Art.3. In dezelfde titel van hetzelfde besluit wordt artikel 15, waarvan de huidige tekst paragraaf 1 wordt, aangevuld met een paragraaf 2 en een paragraaf 3, luidend als volgt:
" § 2. Nieuwe gebouwen worden uitgerust, op de locatie van de eindgebruiker, met inbegrip van elementen daarvan in gezamenlijk eigendom, met een voor hoge snelheid bestemde fysieke binnenhuisinfrastructuur tot de netwerkaansluitpunten. Dezelfde verplichting geldt in geval van belangrijke renovatiewerken. Deze infrastructuur wordt geïntegreerd in de bouwwerken zodat zij de esthetiek van het gebouw niet schaadt.
§ 3. Nieuw opgetrokken meergezinswoningen, in of buiten het gebouw worden uitgerust met een toegangspunt. Dezelfde verplichting geldt in geval van belangrijke renovatiewerken voor meergezinswoningen.

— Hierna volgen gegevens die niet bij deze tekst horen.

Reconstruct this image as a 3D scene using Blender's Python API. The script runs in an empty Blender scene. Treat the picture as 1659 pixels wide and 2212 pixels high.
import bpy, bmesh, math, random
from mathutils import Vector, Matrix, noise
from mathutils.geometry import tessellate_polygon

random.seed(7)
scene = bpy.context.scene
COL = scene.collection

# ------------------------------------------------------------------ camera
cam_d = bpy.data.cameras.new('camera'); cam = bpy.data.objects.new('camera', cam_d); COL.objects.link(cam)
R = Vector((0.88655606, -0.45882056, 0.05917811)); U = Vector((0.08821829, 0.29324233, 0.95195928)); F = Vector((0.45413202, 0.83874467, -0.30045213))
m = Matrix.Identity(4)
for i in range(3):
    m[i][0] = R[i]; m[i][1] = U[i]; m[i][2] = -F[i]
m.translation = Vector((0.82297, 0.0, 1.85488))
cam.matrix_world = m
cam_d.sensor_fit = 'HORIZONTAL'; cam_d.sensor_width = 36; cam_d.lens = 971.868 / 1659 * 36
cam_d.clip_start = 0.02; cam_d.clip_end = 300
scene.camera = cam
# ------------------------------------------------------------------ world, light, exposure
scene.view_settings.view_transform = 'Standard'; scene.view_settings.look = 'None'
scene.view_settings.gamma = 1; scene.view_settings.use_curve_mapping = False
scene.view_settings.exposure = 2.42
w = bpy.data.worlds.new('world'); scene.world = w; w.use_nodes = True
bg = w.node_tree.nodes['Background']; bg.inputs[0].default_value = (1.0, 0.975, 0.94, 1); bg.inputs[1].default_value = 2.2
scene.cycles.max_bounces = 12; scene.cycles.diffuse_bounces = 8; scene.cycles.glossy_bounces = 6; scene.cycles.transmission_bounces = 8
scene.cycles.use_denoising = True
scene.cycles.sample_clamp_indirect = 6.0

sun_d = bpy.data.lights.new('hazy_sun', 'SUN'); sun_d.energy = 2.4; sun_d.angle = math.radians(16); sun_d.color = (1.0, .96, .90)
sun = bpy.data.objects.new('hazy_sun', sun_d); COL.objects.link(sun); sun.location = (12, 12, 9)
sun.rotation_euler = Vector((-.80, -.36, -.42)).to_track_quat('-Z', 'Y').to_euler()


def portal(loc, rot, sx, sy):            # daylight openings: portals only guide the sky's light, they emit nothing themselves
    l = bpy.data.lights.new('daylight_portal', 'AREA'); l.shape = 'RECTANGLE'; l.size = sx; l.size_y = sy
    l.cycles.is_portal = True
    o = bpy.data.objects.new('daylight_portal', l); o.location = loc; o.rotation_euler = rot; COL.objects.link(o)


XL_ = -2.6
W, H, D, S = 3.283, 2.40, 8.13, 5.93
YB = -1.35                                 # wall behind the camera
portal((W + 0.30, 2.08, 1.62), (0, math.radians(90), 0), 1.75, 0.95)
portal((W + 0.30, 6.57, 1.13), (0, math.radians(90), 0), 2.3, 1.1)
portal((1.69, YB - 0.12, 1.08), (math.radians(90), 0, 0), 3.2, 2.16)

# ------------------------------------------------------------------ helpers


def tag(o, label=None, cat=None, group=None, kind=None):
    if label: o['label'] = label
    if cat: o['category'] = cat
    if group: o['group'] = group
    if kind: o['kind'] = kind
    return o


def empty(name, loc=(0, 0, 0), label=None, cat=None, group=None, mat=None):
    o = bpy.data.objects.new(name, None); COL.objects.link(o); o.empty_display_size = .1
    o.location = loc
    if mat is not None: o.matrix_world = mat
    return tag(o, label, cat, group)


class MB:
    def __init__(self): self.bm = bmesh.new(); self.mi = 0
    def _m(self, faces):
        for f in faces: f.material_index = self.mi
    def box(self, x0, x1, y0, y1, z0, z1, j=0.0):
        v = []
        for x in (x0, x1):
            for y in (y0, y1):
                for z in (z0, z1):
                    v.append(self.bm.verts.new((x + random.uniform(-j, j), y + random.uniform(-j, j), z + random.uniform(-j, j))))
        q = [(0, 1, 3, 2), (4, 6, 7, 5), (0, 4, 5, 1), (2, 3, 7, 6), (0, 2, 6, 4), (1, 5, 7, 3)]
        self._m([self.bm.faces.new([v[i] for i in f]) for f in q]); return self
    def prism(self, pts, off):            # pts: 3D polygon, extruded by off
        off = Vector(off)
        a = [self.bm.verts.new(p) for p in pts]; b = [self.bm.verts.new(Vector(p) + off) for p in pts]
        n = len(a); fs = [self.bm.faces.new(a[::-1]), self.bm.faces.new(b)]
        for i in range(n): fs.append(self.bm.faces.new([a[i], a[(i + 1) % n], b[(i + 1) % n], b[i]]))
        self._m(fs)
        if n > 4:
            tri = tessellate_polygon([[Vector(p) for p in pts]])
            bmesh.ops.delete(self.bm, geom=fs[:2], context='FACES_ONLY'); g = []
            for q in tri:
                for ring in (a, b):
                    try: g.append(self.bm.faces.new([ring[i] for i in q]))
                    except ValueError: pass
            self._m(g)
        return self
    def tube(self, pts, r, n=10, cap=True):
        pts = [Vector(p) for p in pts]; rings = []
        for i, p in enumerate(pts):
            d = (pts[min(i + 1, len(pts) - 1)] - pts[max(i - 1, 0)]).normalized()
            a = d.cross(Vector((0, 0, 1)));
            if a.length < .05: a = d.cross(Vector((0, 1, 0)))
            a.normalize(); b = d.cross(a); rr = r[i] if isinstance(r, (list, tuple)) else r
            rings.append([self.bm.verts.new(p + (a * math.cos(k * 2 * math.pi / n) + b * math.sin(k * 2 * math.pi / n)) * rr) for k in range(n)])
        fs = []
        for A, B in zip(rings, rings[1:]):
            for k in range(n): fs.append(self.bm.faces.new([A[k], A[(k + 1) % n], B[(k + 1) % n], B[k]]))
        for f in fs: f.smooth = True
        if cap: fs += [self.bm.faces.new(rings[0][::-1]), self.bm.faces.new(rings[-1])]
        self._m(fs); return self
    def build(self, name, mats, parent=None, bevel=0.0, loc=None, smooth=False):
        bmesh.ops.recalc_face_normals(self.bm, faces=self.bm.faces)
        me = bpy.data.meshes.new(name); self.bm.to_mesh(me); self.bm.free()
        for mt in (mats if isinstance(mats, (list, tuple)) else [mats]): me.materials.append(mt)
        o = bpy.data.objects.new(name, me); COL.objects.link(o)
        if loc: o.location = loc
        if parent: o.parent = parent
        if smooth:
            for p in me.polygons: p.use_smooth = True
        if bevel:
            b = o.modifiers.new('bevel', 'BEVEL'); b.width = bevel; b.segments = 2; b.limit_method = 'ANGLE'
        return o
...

§ 4. Eengezinswoningen en belangrijke renovatiewerken zijn vrijgesteld van de verplichtingen vermeld in § 2 in gevallen waarin deze beperkingen buiten proportie inhouden wegens :
1° het feit dat het betrokken gebouw :
a) hetzij staat ingeschreven op de bewaarlijst, beschermd is of het voorwerp uitmaakt van een bewaar- of beschermingsprocedure ;
b) hetzij een militair gebouw is of gebruikt wordt met het oog op de nationale veiligheid,
2° de overduidelijk bovenmatige kosten die deze verplichtingen meebrengen gelet op de omvang van het project voor individuele eigenaars en voor mede-eigenaars."
3° Hetzij bij ingrijpende renovatiewerken die geen rechtstreeks verband houden met de lokalen waar de fysieke infrastructuur aangepast aan hoge snelheid zich moet bevinden.
Art.4. Dit besluit is van toepassing op de aanvragen voor stedenbouwkundige vergunningen en attesten die zijn ingediend na de inwerkingtreding van dit besluit en waarvoor nog geen ontvangst van een volledig en ontvankelijk dossier bevestigd werd.
Art. 5. De Minister die bevoegd is voor territoriale ontwikkeling wordt belast met de uitvoering van dit besluit.